Mahkeme heyeti, Erdağ’a önce müebbet, sonra tahrik altında öldürme ve iyi halden 8 yıl 4 ay hapis cezasına çarptırıldı. Ayrıca mahkeme heyeti, Azra Erdağ’ın adli kontrol tedbirlerinin uygulamasının devamına karar verdi.

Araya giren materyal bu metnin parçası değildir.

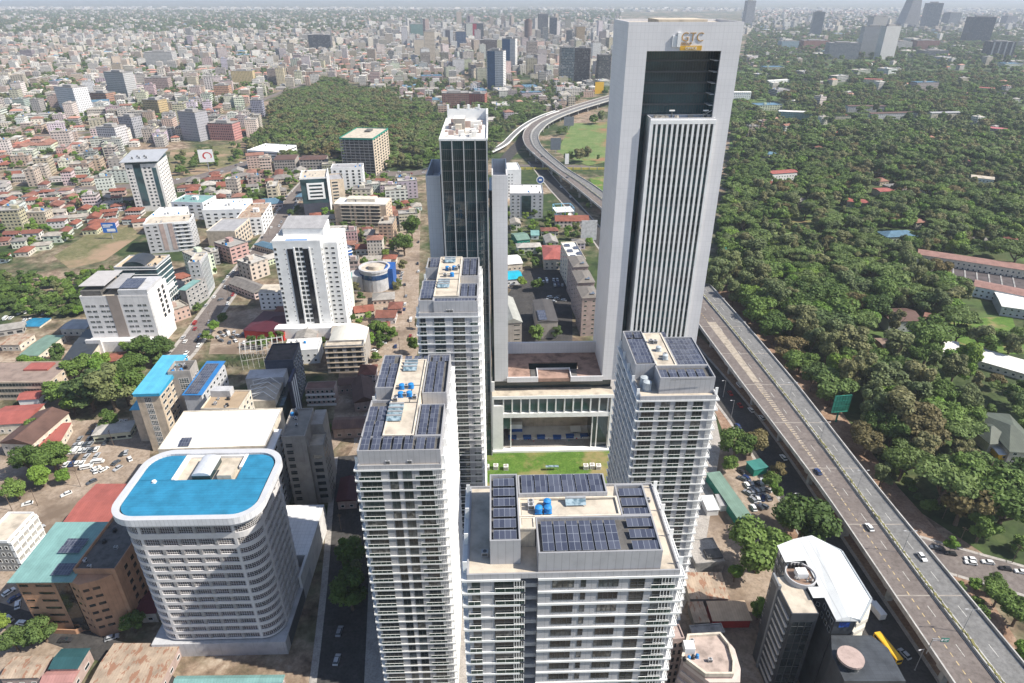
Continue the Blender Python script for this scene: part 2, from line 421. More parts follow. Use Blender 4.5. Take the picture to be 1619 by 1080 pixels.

Duruşma sonrası gazetecilere açıklama yapan avukat Sinan Erdağı, “Bugün buradaki sonuç mahkemenin hukuki değerlendirmesidir. Zaman zaman bizim düşüncemizden farklı kararlar çıkmakta. Bu tür kararlarda istinaf ve Yargıtay yolu mevcuttur. Beklediğimiz bir karar değildi. Aslında çok daha iyi bir karar bekliyorduk biz burada savunmalarımız da bunun üzerineydi. 14 yaşından veri tacize uğrayan bir çocuğun fiziki ve sözlü tacizlere, sürekli korku altında yaşayan bir çocuğun kasten bu suçu işlemediği, korku ve panikle bu suçu işlediği yönünde savunmalarımız vardı. Sayın mahkeme tahrik altında olayın gerçekleştirdiğini kabul ederek nihayetinde 8 yıl 4 ay ceza verdi. Azra Erdağ hakkında bir tutuklama kararı verilmedi. Bundan sonra üst düzey yargı makamlarında önce Bölge Adliye Mahkemesinde gerekirse de Yargıtay’da bu noktadaki savunmalarımızı ileri sürerek daha hakkaniyete uygun karar için çabalarımıza devam edeceğiz. Tabi burada bugün verilen karar toplum vicdanını yaralayacak bir karardır. Bazen dosyadaki yansımalarıyla toplumdaki yansımaları aynı olmayabilir kararların, delillerin takdirinde zaman zaman farklı düşünceler hukuk camiasında olabilir. Bunları da biz saygıyla karşılamaktayız ancak toplum vicdanını yaralayan 3 yıl boyunca tacize uğrayıp korku içinde yaşayan bir çocuğun içinde fazla bir ceza olduğunu düşünüyoruz. Ancak bu yanlışında ileriki yargı aşamalarında düzeltileceğine inancımızı da korumaya devam edeceğiz.” dedi.